**Stated exercise:**
Beneath this instruction is a block of data; output from it exactly the lines that run from the one containing "Keep writing the" through the one containing "finish('grout', b, M['mortar'], win)", inclusive.

___ Task input

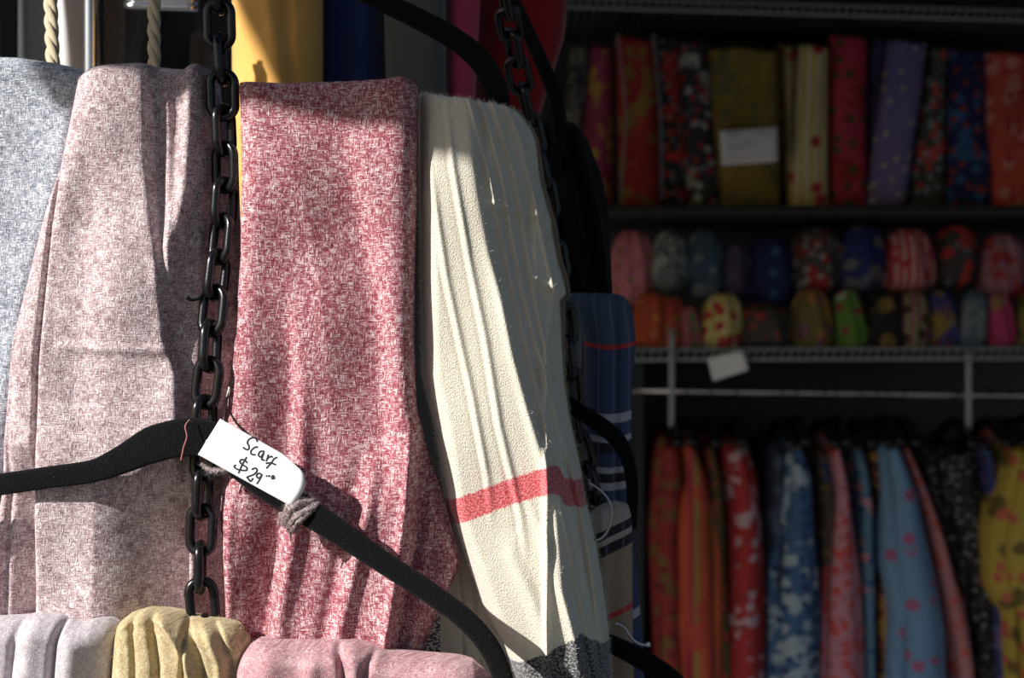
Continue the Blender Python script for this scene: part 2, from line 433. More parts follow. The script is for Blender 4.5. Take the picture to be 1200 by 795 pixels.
# crossing of the two edges
def cross2(p, q, r, s):
    x1, y1, x2, y2, x3, y3, x4, y4 = p.x, p.z, q.x, q.z, r.x, r.z, s.x, s.z
    d = (x1 - x2) * (y3 - y4) - (y1 - y2) * (x3 - x4)
    A_ = x1 * y2 - y1 * x2; B_ = x3 * y4 - y3 * x4
    return Vector(((A_ * (x3 - x4) - (x1 - x2) * B_) / d, Yc, (A_ * (y3 - y4) - (y1 - y2) * B_) / d))
X = cross2(a, b, c1, c2)
print('shade flap corner', X, a, b, c1, c2)
e1 = (b - a).normalized()
e2 = (c1 - c2).normalized(); P1 = X; P2 = X + e1 * 1.9; P3 = P2 + Vector((0, 0, 1.3)); P4 = X + e2 * 1.1
pl = [P1, P2, P3, P4]
V = [(p.x, Yc + s, p.z) for s in (-.003, .003) for p in pl]
struct('added_shade_flap', (np.array(V), [(0, 1, 2, 3), (7, 6, 5, 4), (0, 4, 5, 1), (1, 5, 6, 2), (2, 6, 7, 3), (3, 7, 4, 0)]), M['shade'])

# ------------------------------------------------------------------ foreground scarves
# pale grey scarf at the left edge
fg = [ridge([(60, 40), (300, 5), (600, -30)], .006, 40), step([(60, 60), (200, 20), (600, -60)], -.004, 30), wav(.05, .012, 1, .0018), wav(.021, -.02, 2, .0025)]
o, ff = cloth('wool_scarf', 'pale grey heathered wool scarf at the left edge, beside the mauve one', 'scarf', M['grey_wool'],
              1.205, [(0, -200), (900, -230)], [(60, 112), (100, 109), (112, 100), (150, 87), (220, 72), (290, 50), (430, 20), (520, 5), (600, -12), (900, -60)],
              [(-200, 70), (-60, 62), (0, 64), (40, 70), (75, 77), (95, 84), (108, 97), (130, 110)], 900, .026, fg[2:], nu=110, nv=260, rt=22,
              group='wool scarves draped over the top hangers')
fuzz(o, ff, 6000, .0035, M['grey_wool'])

# mauve scarf
fm = [step([(80, 186), (200, 186), (290, 198), (330, 202), (400, 208), (440, 221), (500, 223), (900, 226)], .014, 3.2),
      step([(80, 186), (200, 189), (290, 205), (400, 230), (900, 240)], .006, 10),
      ridge([(80, 236), (110, 233), (150, 231), (225, 226), (290, 214), (330, 208)], .015, 12, (60, 350, 60)),
      ridge([(80, 203), (160, 206), (260, 208), (330, 212)], .006, 6, (90, 360, 40)),
      ridge([(100, 110), (200, 84), (270, 73), (350, 66), (430, 58), (520, 55), (800, 52)], -.008, 3.2, (150, 900, 80)),
      step([(100, 110), (200, 84), (270, 73), (350, 66), (430, 58), (520, 55), (800, 52)], -.006, 6, (150, 900, 120)),
      ridge([(300, 50), (340, 42), (420, 27), (520, 20), (800, 8)], -.0045, 4, (300, 900, 80)),
      ridge([(90, 150), (220, 120), (330, 108), (420, 103), (500, 110)], -.005, 24, (180, 560, 90)),
      ridge([(90, 135), (300, 150), (420, 165)], .004, 30, (80, 480, 80)),
      hridge([(60, 405), (220, 412)], .0022, 5, (80, 216, 15)),
      hstep([(60, 412), (220, 418)], .002, 6, (80, 216, 15)),
      step([(60, 248), (300, 246), (900, 238)], .02, 5),
      fall([(560, 225), (900, 225)], 100, .055, 3, (530, 900, 90)), fall([(540, 55), (900, 52)], 75, .040, 3, (520, 900, 60)),
      wav(.045, .02, 0, .0014), wav(.02, .031, 1, .0016)]
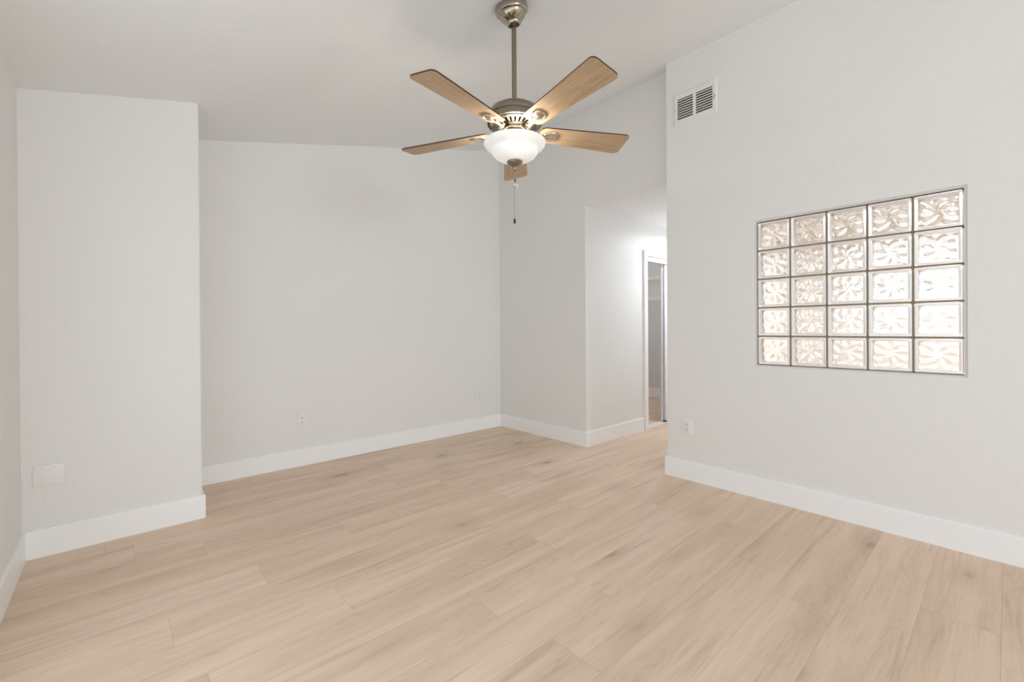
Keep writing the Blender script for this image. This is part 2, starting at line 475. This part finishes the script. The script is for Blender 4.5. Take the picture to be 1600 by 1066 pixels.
for i in range(1, 5):
    z = IZ0 + PZ * i
    for k in range(5):
        bx(b, REC + 0.0015, REC + BD - 0.004, IY0 + PY * k + (J / 2 if k else 0), IY0 + PY * (k + 1) - (J / 2 if k < 4 else 0), z - J / 2 + 0.0004, z + J / 2 - 0.0004)
finish('grout', b, M['mortar'], win)

def ring_loop(hw, hh, r, n=5):
    pts = []
    for cx, cy, a0 in ((hw - r, hh - r, 0), (-hw + r, hh - r, 90), (-hw + r, -hh + r, 180), (hw - r, -hh + r, 270)):
        for k in range(n + 1):
            a = math.radians(a0 + 90 * k / n); pts.append((cx + r * math.cos(a), cy + r * math.sin(a)))
    return pts
HW, HH = (PY - J) / 2, (PZ - J) / 2
rim = new()
# rim: a hollow moulded square tube with a stepped inner lip on both faces
loops = [(0.0, HW - 0.003, HH - 0.003, 0.006), (0.003, HW, HH, 0.008), (BD - 0.003, HW, HH, 0.008), (BD, HW - 0.003, HH - 0.003, 0.006),
         (BD, HW - 0.011, HH - 0.011, 0.008), (BD - 0.005, HW - 0.016, HH - 0.016, 0.008), (0.005, HW - 0.016, HH - 0.016, 0.008), (0.0, HW - 0.011, HH - 0.011, 0.008)]
L_ = [[rim.verts.new((x, p[0], p[1])) for p in ring_loop(hw, hh, r)] for x, hw, hh, r in loops]
for A, B in zip(L_, L_[1:] + L_[:1]):
    k = len(A)
    for i in range(k): rim.faces.new((A[i], A[(i + 1) % k], B[(i + 1) % k], B[i]))
# wavy face: solid pane, flat outside, rippled inside
def wave(u, v, sd):
    r = math.hypot(u, v); a = math.atan2(v, u)
    g = min(1.0, r * 2.2)
    h = 0.95 * (abs(math.sin(3.5 * a + 0.7 * sd + 0.5 * math.sin(5 * r + sd))) - 0.5) * g
    h += 0.35 * math.sin(7 * a - 6 * r + 2.1 * sd) * min(1, r * 1.2)
    h += 0.25 * math.sin(5.2 * u + 2.0 * math.sin(4.1 * v + sd)) * math.cos(4.3 * v + 1.6 * math.sin(3.7 * u))
    return h
def pane(bm, xo, xi, sd, amp):
    N = 30; hw, hh = HW - 0.0165, HH - 0.0165
    def grid(f):
        return [[bm.verts.new((f(2 * i / N - 1, 2 * j / N - 1), hw * (2 * i / N - 1), hh * (2 * j / N - 1))) for j in range(N + 1)] for i in range(N + 1)]
    def inner(u, v):
        fade = min(1.0, 7 * (1 - max(abs(u), abs(v))))
        return xi + amp * wave(u, v, sd) * fade
    A = grid(lambda u, v: xo); B = grid(inner)
    for G in (A, B):
        for i in range(N):
            for j in range(N): bm.faces.new((G[i][j], G[i + 1][j], G[i + 1][j + 1], G[i][j + 1]))
    for i in range(N):
        for (p, q) in (((i, 0), (i + 1, 0)), ((i, N), (i + 1, N)), ((0, i), (0, i + 1)), ((N, i), (N, i + 1))):
            bm.faces.new((A[p[0]][p[1]], A[q[0]][q[1]], B[q[0]][q[1]], B[p[0]][p[1]]))
pn = new()
pane(pn, 0.006, 0.0150, 0.4, 0.0038)
pane(pn, BD - 0.006, BD - 0.0150, 2.2, 0.0038)
proto_rim = proto_pane = None
for r in range(5):
    for c in range(5):
        loc = (REC, IY0 + PY * (c + 0.5), IZ0 + PZ * (r + 0.5))
        if proto_rim is None:
            proto_rim = finish('glass_block', rim, M['block_rim'], win, smooth=35, loc=loc)
            proto_pane = finish('wavy_pane', pn, M['glass'], proto_rim, smooth=40)
        else:
            o = proto_rim.copy(); COL.objects.link(o); o.parent = win; o.location = loc
            p = proto_pane.copy(); COL.objects.link(p); p.parent = o

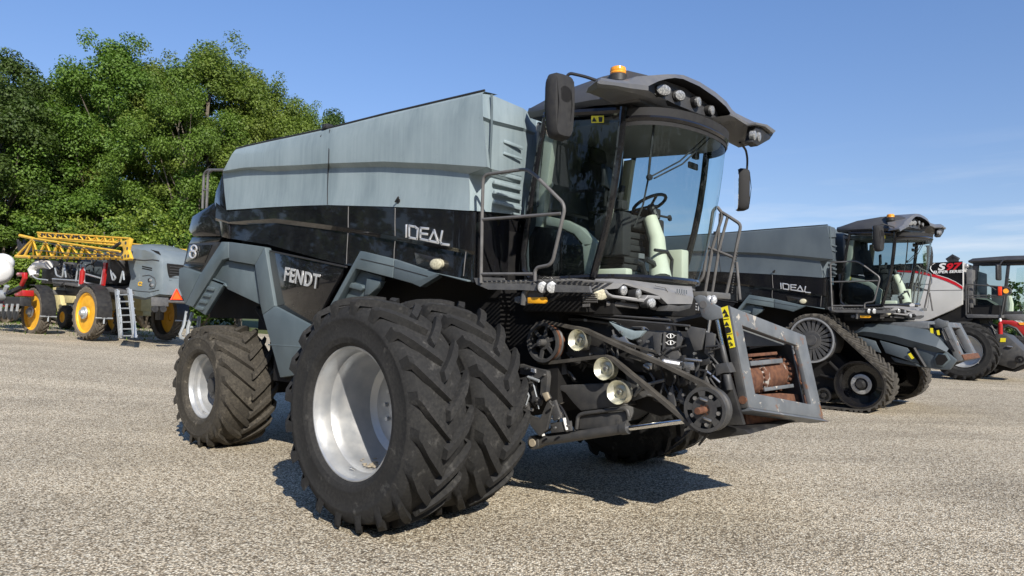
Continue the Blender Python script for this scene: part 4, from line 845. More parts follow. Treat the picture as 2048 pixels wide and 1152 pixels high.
# feeder chain drum
dc = [fpd(1492, 757, .33), fpd(1585, 737, .33)]; axd = (dc[1] - dc[0]).normalized()
rad = .165
def ringpts(c, r, n=20): 
    u = axd.cross(Vector((0, 0, 1))).normalized(); w = axd.cross(u); return [c + u * r * math.cos(2 * math.pi * j / n) + w * r * math.sin(2 * math.pi * j / n) for j in range(n)]
db = MB(); db.loft([ringpts(dc[0] - axd * .12, rad), ringpts(dc[1], rad), ringpts(dc[1] + axd * .0, rad * .6)], 0, True); drum = db.build('feeder_drum', 'bare_white', frame, 0, 40)
db = MB()
for t0_, t1_ in ((.16, .50), (.60, .86), (-.2, .02)): db.loft([ringpts(dc[0].lerp(dc[1], t0_), rad * 1.012), ringpts(dc[0].lerp(dc[1], t1_), rad * 1.012)], 0, True)
db.build('drum_sleeve', 'rust', drum, 0, 40)
for t in (.04, .56, .93):
    k = MB(); c = dc[0].lerp(dc[1], t)
    for j in range(22): 
        a = ringpts(c, rad * 1.07, 22); k.box(a[j], (.034, .034, .026), axd.rotation_difference(Vector((0, 1, 0))).to_matrix().inverted() @ Matrix.Rotation(2 * math.pi * j / 22, 3, 'Y'))
    k.build('feeder_chain', 'rust', drum, .006)
for (a1, a2, w_) in (((1502, 727), (1566, 721), .045), ((1530, 779), (1588, 771), .035), ((1497, 711), (1555, 706), .03)):
    p, q = fpd(*a1, .14), fpd(*a2, .14); k = MB(); k.prism([p + dn * -w_ / 2, q + dn * -w_ / 2, q + dn * w_ / 2, p + dn * w_ / 2], nrm * -.02); k.build('feeder_slat', 'frame_worn' if w_ > .03 else 'rust', drum, .006)
# flank of the frame with the yellow warning strip, ear, tilt cylinder
sk = MB(); S1 = [sv.on(x, y_, 'y', -.64) for x, y_ in ((1441, 616), (1456, 611), (1495, 815), (1480, 817))]; sk.prism(S1, (0, .05, 0)); sko = sk.build('frame_flank', 'charcoal', frame, .003)
ys_ = MB().prism([sv.on(x, y_, 'y', -.645) for x, y_ in ((1441.5, 616), (1455, 611.5), (1470.5, 694), (1460, 696.5))], (0, -.004, 0)); yso = ys_.build('warning_strip', 'sticker_yellow', frame)
wi = MB(); yv = -.653
def wpx(*p): return sv.y(yv, *p)
for cx, cy in ((1449, 623), (1452.5, 630), (1453, 648), (1458.5, 676)): wi.prism(wpx((cx, cy - 5), (cx + 5.5, cy + 3), (cx - 4.5, cy + 4)), (0, .003, 0))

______

**The reply:**
Keep writing the Blender script for this image. This is part 2, starting at line 475. This part finishes the script. The script is for Blender 4.5. Take the picture to be 1600 by 1066 pixels.
for i in range(1, 5):
    z = IZ0 + PZ * i
    for k in range(5):
        bx(b, REC + 0.0015, REC + BD - 0.004, IY0 + PY * k + (J / 2 if k else 0), IY0 + PY * (k + 1) - (J / 2 if k < 4 else 0), z - J / 2 + 0.0004, z + J / 2 - 0.0004)
finish('grout', b, M['mortar'], win)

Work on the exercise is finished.